Coordination between the supervision by Outside Directors, internal audit, audit by the Audit Committee and the accounting audit, and their relationship with the internal control departments

The Company adopts an approach whereby Outside Directors not elected as Audit Committee Members are allowed to attend the audit-related exercises as observers, including domestic site visits and quarterly reviews by the Accounting Auditor. By continuation of this approach, such as participation in site visits, we will promote the Outside Directors’ understanding of the status of execution of operations in the Company, while facilitating better mutual cooperation between the audit by the Internal Auditing Center and that by the Audit Committee. In the meantime, Outside Directors hold meetings and other sessions for exchanging opinions with the Accounting Auditor, accounting departments and internal control departments as appropriate, while periodically receiving reports at the Board of Directors meetings on the status of operations of internal control, etc. to keep abreast of the latest internal control environment of the Group.
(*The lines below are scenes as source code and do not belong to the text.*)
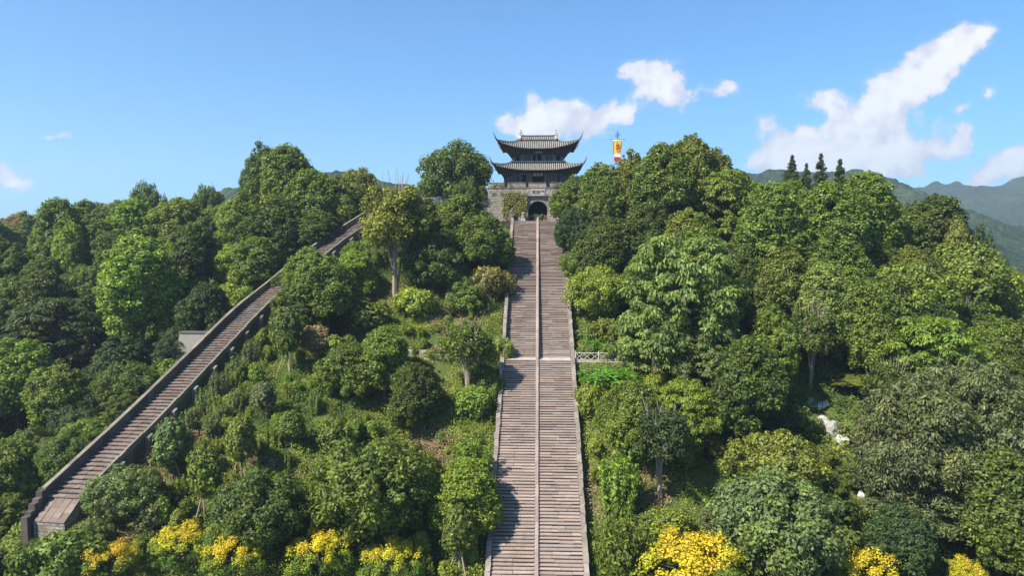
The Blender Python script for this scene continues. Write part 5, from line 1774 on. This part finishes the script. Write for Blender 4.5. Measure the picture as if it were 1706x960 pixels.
 ('shrub', 1010, 530, 56, 'olive', 1.0, 'olive bush above the vivid bamboo clump'),
 ('shrub', 985, 640, 50, 'lime', 1.2, 'lime bush by the right curb just below the landing'),
 ('broad', 1050, 640, 110, 'mid', 1.0, 'green tree below the creeper mound'),
 ('feathery', 1145, 630, 130, 'bright', 1.0, 'bright layered tree right of the creeper mound'),
 ('round', 1425, 622, 96, 'olive', .9, 'brownish olive tree above the white limestone outcrop'),
 ('upright', 1033, 735, 90, 'bright', 1.1, 'bright upright shrub beside the lower flight'),
 ('upright', 1035, 830, 116, 'mid', 1.1, 'broad upright shrub near the bottom right of the long staircase'),
 ('round', 1290, 725, 150, 'olive', .9, 'olive rounded tree left of the white limestone outcrop'),
 ('round', 1300, 795, 200, 'greyg', 1.0, 'large grey-green dome-shaped tree in the lower right forest'),
 ('shrub', 1372, 745, 46, 'olive', 1.0, 'olive bush at the foot of the white limestone outcrop'),
 ('shrub', 1420, 700, 44, 'greyg', 1.0, 'grey-green bush at the right of the white limestone outcrop'),
 ('shrub', 1345, 690, 44, 'pale', 1.0, 'pale bush between the outcrop and the flat pale rock'),
 ('shrub', 1412, 775, 50, 'dark', 1.0, 'dark bush between the outcrop and the narrow pale rock'),
 ('drooping', 1532, 640, 215, 'grey', 1.0, 'large drooping grey-green tree right of the white outcrop'),
 ('drooping', 1620, 610, 220, 'grey', 1.0, 'drooping grey-green tree near the right edge'),
 ('drooping', 1545, 790, 180, 'grey', .9, 'drooping grey-green tree at the bottom of the right forest'),
 ('drooping', 1665, 745, 160, 'grey', .9, 'drooping grey tree in the bottom right corner'),
 ('feathery', 1695, 825, 70, 'bright', 1.0, 'bright sprig-like tree at the bottom right edge'),
 ('shrub', 1120, 850, 70, 'lime', 1.0, 'lime bush above the widest yellow-flowering tree'),
 ('shrub', 1200, 840, 60, 'grey', 1.0, 'grey bush right above the widest yellow-flowering tree'),
]
for k, (px, py, w_) in enumerate([(365, 612, 44), (342, 640, 44), (318, 672, 46), (392, 588, 44), (420, 560, 46), (395, 640, 40), (352, 685, 44), (300, 705, 40)]):
    TREES.append(('upright', px, py, w_, 'greyg' if k % 2 else 'grey', .95, 'grey-green spiky shrub, number %d counting up the hedge row beside the side staircase' % 0))
HPOS = ['third from the top', 'fourth from the top', 'sixth from the top', 'second from the top', 'topmost', 'fifth from the top', 'seventh from the top', 'lowest']
HEDGE = 'spiky grey-green shrubs along the right side of the side staircase'

FORCE_Y = {(1045, 560): 93, (985, 545): 94, (972, 566): 91.5, (1440, 919): 60, (1612, 934): 60, (1545, 790): 68, (1425, 622): 86, (530, 356): 120, (462, 340): 118, (425, 402): 109, (575, 352): 127, (602, 288): 133, (562, 300): 127, (520, 292): 126, (478, 253): 128, (405, 330): 121, (1010, 556): 91.5, (1020, 612): 84.5, (985, 640): 80, (757, 243): 129.5, (962, 297): 119.5, (1320, 254): 121, (1344, 268): 123, (1368, 251): 119, (1400, 260): 121, (245, 311): 150, (345, 311): 150, (432, 251): 131, (1596, 376): 104, (1636, 388): 104}
log = []
for (kind, px, py, wpx, colr, rm, lab) in TREES:
    x, y, Wm, Hm, err = solve(px, py, wpx, RT(kind), rm)
    if (px, py) in FORCE_Y:
        y = FORCE_Y[(px, py)]; q = unproj(px, py, y); x = q.x; Wm = wpx * y / FPX
        Hm = min(max(q.z - gzs(x, y), 1.6), Wm * RT(kind) * rm * 4); err = 0
        add_tree(kind, x, y, Wm * 1.04, Hm, colr, lab, None, z=q.z - Hm); print('F', kind, px, Hm, Wm, q.z - Hm - gzs(x, y)); continue
    if err > 0.8: log.append('%s err %.1f y %.0f H %.1f | %s' % (kind, err, y, Hm, lab[:50]))
    grp = None
    if 'counting up' in lab:
        lab = 'spiky grey-green shrub, %s of the row along the side staircase' % HPOS.pop(0); grp = HEDGE
    if min(x + 4.7 + 99, abs(x)) < 4.4 and y < 121: log.append('ON STAIR ' + lab)
    add_tree(kind, x, y, Wm * 1.04, Hm, colr, lab, grp)
    print('T %s px%d y%.0f W%.1f H%.1f' % (kind, px, y, Wm, Hm))
print('\n'.join(log))

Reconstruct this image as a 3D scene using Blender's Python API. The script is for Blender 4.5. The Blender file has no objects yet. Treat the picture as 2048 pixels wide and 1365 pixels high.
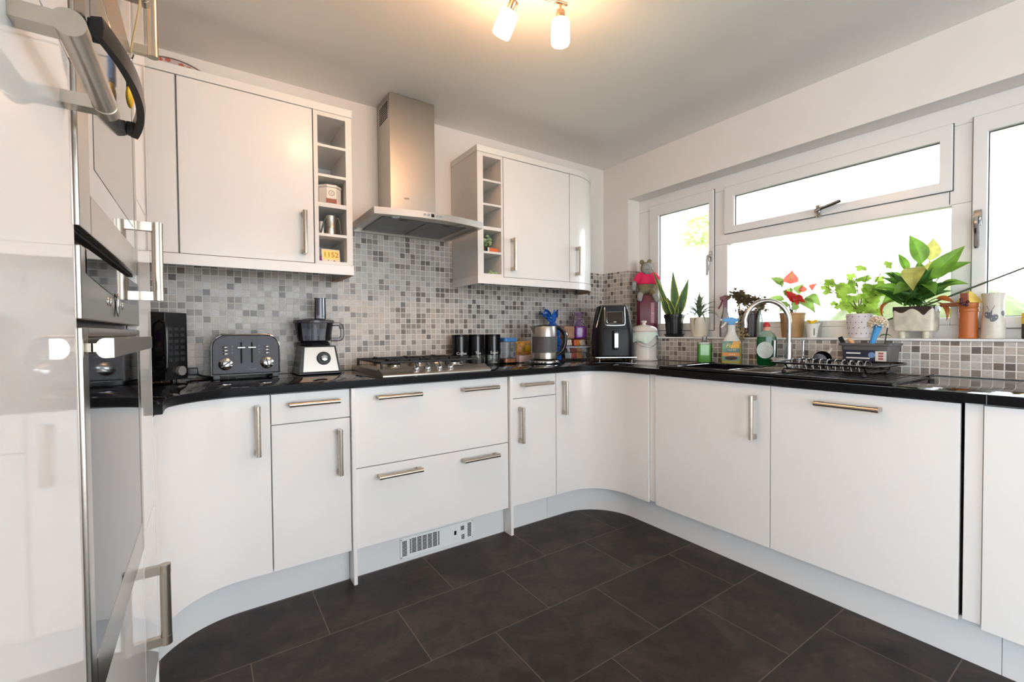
# White gloss kitchen with a black worktop, window on the right, tall oven housing on the left.
# World: +y towards the tiled back wall, +x towards the window wall, camera stands over (0, 0).
import bpy, bmesh, math, random
from mathutils import Vector, Matrix
SC = bpy.context.scene
C = SC.collection
rad = math.radians
rnd = random.Random(11)
V = Vector

# ------------------------------------------------------------------ mesh builder
class MB:
    """Collects shapes into one mesh."""
    def __init__(s):
        s.bm = bmesh.new(); s.wn = False
    def add(s, vs, fs, M=None):
        if M is not None:
            vs = [M @ V(v) for v in vs]
        bv = [s.bm.verts.new(v) for v in vs]
        for f in fs:
            try:
                s.bm.faces.new([bv[i] for i in f])
            except ValueError:
                pass
        return s
    def _take(s, t, M=None):
        t.verts.ensure_lookup_table(); t.verts.index_update()
        s.add([v.co.copy() for v in t.verts], [[v.index for v in f.verts] for f in t.faces], M)
        t.free()
        return s
    def box(s, x0, x1, y0, y1, z0, z1, bev=0.0, M=None, seg=2):
        vs = [(x, y, z) for x in (x0, x1) for y in (y0, y1) for z in (z0, z1)]
        fs = [(0, 1, 3, 2), (4, 6, 7, 5), (0, 4, 5, 1), (2, 3, 7, 6), (0, 2, 6, 4), (1, 5, 7, 3)]
        if not bev:
            return s.add(vs, fs, M)
        s.wn = True; t = bmesh.new()
        bv = [t.verts.new(v) for v in vs]
        for f in fs:
            t.faces.new([bv[i] for i in f])
        bmesh.ops.recalc_face_normals(t, faces=t.faces)
        bmesh.ops.bevel(t, geom=list(t.edges), offset=bev, segments=seg, profile=0.5, affect='EDGES')
        return s._take(t, M)
    def cyl(s, p0, p1, r0, r1=None, seg=24, caps=True, M=None):
        r1 = r0 if r1 is None else r1
        p0, p1 = V(p0), V(p1)
        d = (p1 - p0).normalized()
        a = d.orthogonal().normalized(); b = d.cross(a)
        vs = []
        for p, r in ((p0, r0), (p1, r1)):
            for i in range(seg):
                t = 2 * math.pi * i / seg
                vs.append(p + a * (r * math.cos(t)) + b * (r * math.sin(t)))
        fs = [(i, (i + 1) % seg, seg + (i + 1) % seg, seg + i) for i in range(seg)]
        if caps:
            fs += [tuple(range(seg)), tuple(range(seg, 2 * seg))]
        return s.add(vs, fs, M)
    def lathe(s, prof, c=(0, 0, 0), seg=32, M=None, sx=1.0, sy=1.0, caps=True):
        vs, fs, n = [], [], len(prof)
        for r, z in prof:
            r = max(r, 1e-5)
            for i in range(seg):
                t = 2 * math.pi * i / seg
                vs.append((c[0] + sx * r * math.cos(t), c[1] + sy * r * math.sin(t), c[2] + z))
        for k in range(n - 1):
            for i in range(seg):
                j = (i + 1) % seg
                fs.append((k * seg + i, k * seg + j, (k + 1) * seg + j, (k + 1) * seg + i))
        if caps:
            fs += [tuple(range(seg)), tuple(range((n - 1) * seg, n * seg))]
        return s.add(vs, fs, M)
    def tube(s, pts, r, seg=10, closed=False, M=None):
        pts = [V(p) for p in pts]
        n = len(pts)
        rr = r if isinstance(r, (list, tuple)) else [r] * n
        tang = []
        for i in range(n):
            if closed:
                tang.append((pts[(i + 1) % n] - pts[i - 1]).normalized())
            else:
                tang.append((pts[min(i + 1, n - 1)] - pts[max(i - 1, 0)]).normalized())
        a = tang[0].orthogonal().normalized()
        vs = []
        for i in range(n):
            a = (a - tang[i] * a.dot(tang[i]))
            a = a.normalized() if a.length > 1e-6 else tang[i].orthogonal().normalized()
            b = tang[i].cross(a)
            for k in range(seg):
                t = 2 * math.pi * k / seg
                vs.append(pts[i] + a * (rr[i] * math.cos(t)) + b * (rr[i] * math.sin(t)))
        fs = []
        for i in range(n if closed else n - 1):
            j = (i + 1) % n
            for k in range(seg):
                l = (k + 1) % seg
                fs.append((i * seg + k, i * seg + l, j * seg + l, j * seg + k))
        if not closed:
            fs += [tuple(range(seg)), tuple(range((n - 1) * seg, n * seg))]
        return s.add(vs, fs, M)
    def prism(s, poly, z0, z1, M=None, bev=0.0):
        n = len(poly)
        vs = [(x, y, z0) for x, y in poly] + [(x, y, z1) for x, y in poly]
        fs = [(i, (i + 1) % n, n + (i + 1) % n, n + i) for i in range(n)]
        fs += [tuple(range(n)), tuple(range(n, 2 * n))]
        if not bev:
            return s.add(vs, fs, M)
        s.wn = True; t = bmesh.new()
        bv = [t.verts.new(v) for v in vs]
        for f in fs:
            t.faces.new([bv[i] for i in f])
        bmesh.ops.recalc_face_normals(t, faces=t.faces)
        ed = [e for e in t.edges if abs(e.verts[0].co.z - e.verts[1].co.z) < 1e-6]
        bmesh.ops.bevel(t, geom=ed, offset=bev, segments=2, profile=0.5, affect='EDGES')
        return s._take(t, M)
    def ell(s, c, r, M=None, nu=20, nv=12):
        if not isinstance(r, (tuple, list)):
            r = (r, r, r)
        vs = [(c[0], c[1], c[2] + r[2])]
        for j in range(1, nv):
            p = math.pi * j / nv
            for i in range(nu):
                t = 2 * math.pi * i / nu
                vs.append((c[0] + r[0] * math.sin(p) * math.cos(t), c[1] + r[1] * math.sin(p) * math.sin(t), c[2] + r[2] * math.cos(p)))
        vs.append((c[0], c[1], c[2] - r[2]))
        fs = [(0, 1 + i, 1 + (i + 1) % nu) for i in range(nu)]
        for j in range(nv - 2):
            for i in range(nu):
                a = 1 + j * nu
                fs.append((a + i, a + nu + i, a + nu + (i + 1) % nu, a + (i + 1) % nu))
        a, l = 1 + (nv - 2) * nu, len(vs) - 1
        fs += [(l, a + (i + 1) % nu, a + i) for i in range(nu)]
        return s.add(vs, fs, M)
    def grid(s, fn, nu, nv, M=None):
        vs = [fn(i / nu, j / nv) for j in range(nv + 1) for i in range(nu + 1)]
        w = nu + 1
        fs = [(j * w + i, j * w + i + 1, (j + 1) * w + i + 1, (j + 1) * w + i) for j in range(nv) for i in range(nu)]
        return s.add(vs, fs, M)
    def leaf(s, base, tip, width, lift=0.0, fold=0.2, up=(0, 0, 1), n=8, shape=0.8, twist=0.0):
        """A leaf blade from base to tip; lift raises its middle."""
        base, tip, up = V(base), V(tip), V(up)
        d = tip - base
        side0 = d.cross(up)
        side0 = side0.normalized() if side0.length > 1e-6 else V((1, 0, 0))
        nrm0 = side0.cross(d).normalized()
        vs = []
        for i in range(n + 1):
            t = i / n
            p = base + d * t + nrm0 * (lift * 4 * t * (1 - t))
            w = width * max(math.sin(math.pi * min(1, t ** shape)), 0.03)
            a = twist * t
            sd = side0 * math.cos(a) + nrm0 * math.sin(a)
            nn = nrm0 * math.cos(a) - side0 * math.sin(a)
            vs += [p - sd * w * 0.5 + nn * w * fold, p, p + sd * w * 0.5 + nn * w * fold]
        fs = []
        for i in range(n):
            q = i * 3
            fs += [(q, q + 1, q + 4, q + 3), (q + 1, q + 2, q + 5, q + 4)]
        return s.add(vs, fs)
    def blob_leaf(s, c, nrm, size, spin, outline):
        """A flat lobed or heart-shaped leaf from a polar outline, slightly cupped."""
        c, nrm = V(c), V(nrm).normalized()
        a = nrm.orthogonal().normalized(); b = nrm.cross(a)
        vs = [c]
        n = len(outline)
        for i, r in enumerate(outline):
            t = 2 * math.pi * i / n + spin
            q = r * size
            vs.append(c + a * (q * math.cos(t)) + b * (q * math.sin(t)) - nrm * (0.18 * q * r))
        return s.add(vs, [(0, 1 + i, 1 + (i + 1) % n) for i in range(n)])

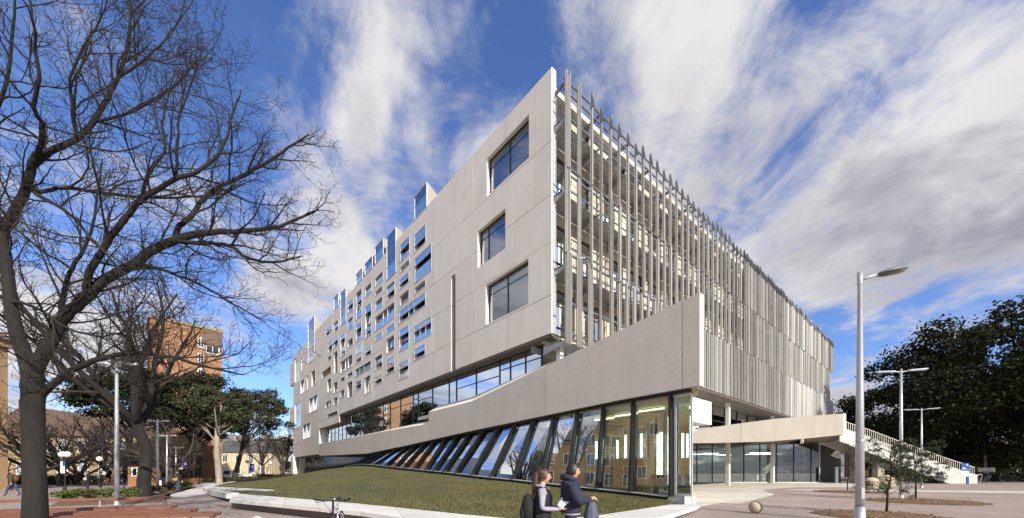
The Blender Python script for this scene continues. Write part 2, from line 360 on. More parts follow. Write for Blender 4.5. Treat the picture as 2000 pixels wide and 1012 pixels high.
for k, c in dict(navy=(.016, .020, .042), black_cloth=(.010, .010, .012), jeans=(.035, .055, .10), grey_cloth=(.30, .30, .36), tan=(.30, .19, .09), teal=(.09, .16, .19), olive=(.06, .055, .03), rust=(.20, .08, .035), cream_cloth=(.6, .55, .45), bagblue=(.075, .085, .13), leather=(.12, .045, .018), maroon=(.12, .03, .03)).items(): X[k] = plain(k+'_fabric' if 'cloth' not in k else k, c, .85, var=.15, sc=14.)
X['paper'] = plain('white_paper', (.82, .82, .84), .8, var=.02)
X['blue'] = plain('blue_sign', (.02, .07, .32), .4, var=.03)
X['signwhite'] = plain('white_sign', (.78, .78, .78), .5, var=.02)
X['truckwhite'] = plain('white_car_paint', (.75, .75, .73), .25, var=.02)
X['rubber'] = plain('rubber', (.012, .012, .012), .7)
X['silver'] = plain('silver_paint', (.55, .56, .60), .25, .5, .03)
X['stoneball'] = concrete('stone_ball', (.42, .34, .24), .10, 26, .15)
X['globe'] = plain('opal_globe', (.75, .72, .68), .4, var=.03)
X['lens'] = plain('lamp_lens', (.22, .22, .24), .3)
X['yellow'] = plain('yellow_panel', (.55, .45, .12), .5)

# ================================================================ ground, paving, lawn
def sheet(name, pts, z, mat, kind='structure'):
    mb = MB(); mb.add([(p[0], p[1], z) for p in pts], [tuple(range(len(pts)))]); o = mb.build(name, mat); tag(o, kind=kind); return o
mb = MB(); G = 26
for i in range(G+1):
    for j in range(G+1): mb.v.append((-700+1400*i/G, -300+1400*j/G, 0))
for i in range(G):
    for j in range(G): mb.f.append((i*(G+1)+j, (i+1)*(G+1)+j, (i+1)*(G+1)+j+1, i*(G+1)+j+1)); mb.m.append(0)
tag(mb.build('ground', X['pavers']), kind='structure')
sheet('paved_sun_patch', [gnd(1361, 991), gnd(1410, 982), gnd(1443, 984), gnd(1513, 966.5), gnd(1489, 957), gnd(1560, 952), gnd(1700, 951.5), (58, 55, 0), (40, 58, 0), (20, 60, 0), (8, 30, 0)], .004, X['paving_pale'])  # pale paving whose outline and colour also paint in the plaza's sun patch
sheet('paving_band', [gnd(1545, 955.2), gnd(1700, 956.2), gnd(2000, 959.5), gnd(2300, 963), gnd(2300, 968), gnd(2000, 964), gnd(1700, 960), gnd(1530, 957.5)], .008, X['paving_pale'])
sheet('road', [gnd(230, 948), gnd(300, 946), (-95, 75, 0), (-150, 75, 0), (-110, 52, 0)], .004, X['asphalt'])
sheet('footpath', [gnd(318, 968), gnd(362, 973), gnd(440, 957), gnd(480, 940), gnd(530, 934), gnd(500, 931.5), gnd(440, 937), gnd(400, 944)], .006, X['path'])

LF = Frame((8.6, 17.7), (-.641, .7676), (-.7676, -.641), .0008, 9.33)
C0 = LF.p(9.33, 0); RF = Frame((C0.x, C0.y), (.7676, .641), (.641, -.7676))

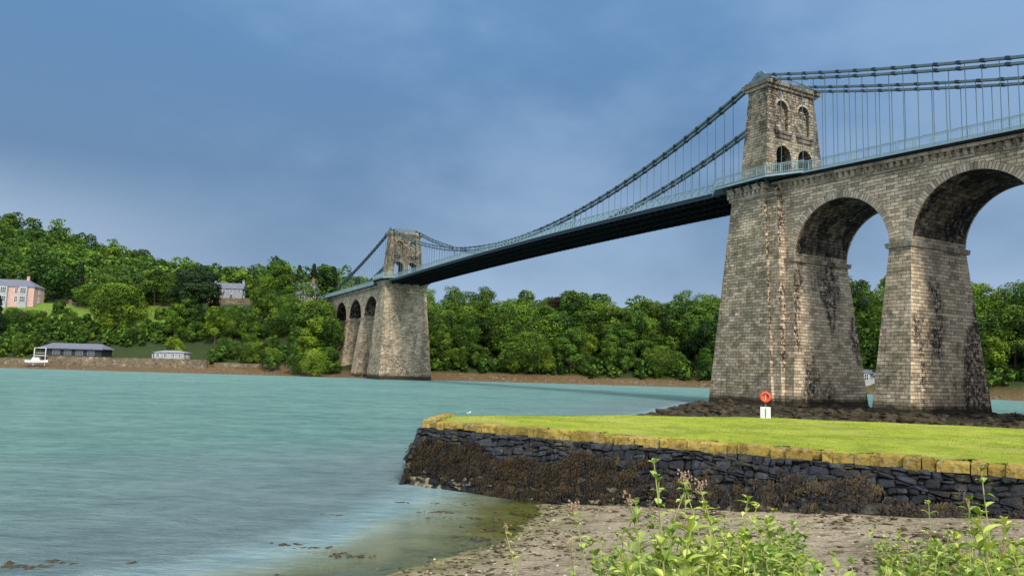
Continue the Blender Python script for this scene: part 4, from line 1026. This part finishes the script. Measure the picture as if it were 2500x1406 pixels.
PL=[plant(1,6,1.0,1.0,.0,.0),plant(22,3,1.0,.95,.5,.0),plant(3,7,.95,1.0,.0,.0,1.1),plant(4,5,1.1,.85,.0,.1),plant(5,7,.9,1.0,.0,.0,1.05),plant(6,1,1.30,.5,.0,1.0,.8),plant(7,2,1.22,.6,.0,.4,.8)]
def put(i,x,y,sc,rz):
    e=bpy.data.objects.new('valerian_plant',None); e.empty_display_size=.2; e.location=(x,y,float(H(x,y))-.02); e.rotation_euler=(0,0,rz); e.scale=(sc,)*3; C.objects.link(e)
    tag(e,'tall sparse valerian stem with dry seed head' if i>=5 else ('valerian plant with small pink flower heads' if i==1 else 'leafy yellow-green valerian plant growing on the bank'),'plant','valerian plants on the bank')
    for nm_,me in zip(('stem','leaves','flower','seed_head'),PL[i]):
        if me: o=bpy.data.objects.new(nm_,me); C.objects.link(o); o.parent=e
for i in range(98):
    y=rng.uniform(2.6,4.5); px_=rng.choice([rng.uniform(1500,1945),rng.uniform(2080,2560)],p=[.55,.45])
    x=(px_-1250)/1861*y
    j=int(rng.choice([0,2,3,4],p=[.3,.26,.18,.26]))
    bonus=.11*math.exp(-((px_-1770)/130)**2)+.05*math.exp(-((px_-2450)/120)**2)
    top=4.7-y*(.232 if rng.random()<.58 else .188)+bonus+rng.uniform(-.12,.05)
    sc=(top-3.3)/(.97); sc=min(1.28,max(.5,sc))
    put(j,x,y,sc,rng.uniform(0,6.28))
for px_,y,sc in ((1550,3.3,.84),(1775,3.2,.94),(1945,3.2,.84),(2110,3.3,.80),(2250,3.3,.76)):
    put(1,(px_-1250)/1861*y,y,sc,px_)
for px_,y,sc in ((1545,3.4,.88),(1660,3.3,.97),(1640,3.5,.88),(1780,3.5,.92),(1830,3.3,.90),(2260,3.6,.78),(2370,3.2,.84),(2440,3.6,.92),(1350,3.5,.64),(1430,3.4,.66),(2490,3.2,.92),(1490,3.3,.82),(1700,3.2,.86),(2330,3.3,.80)):
    put(5+int(rng.integers(0,2)),(px_-1250)/1861*y,y,sc,rng.uniform(0,6.28))
print('objects',len(bpy.data.objects))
These approaches, joined in by all Outside Directors, along with the aforementioned “free discussions,” provide opportunities for them to deepen their understanding of the Group’s business and its management environment, which are believed to facilitate appropriate supervision by the Board of Directors based on the information about the management issues, etc. collected through each member of the Independent Committee and shared by all Directors. Moreover, Outside Directors from time to time provide the senior management with lectures, etc. based on the subjects concerning their fields of study and specialty, offering excellent opportunities for management resources development.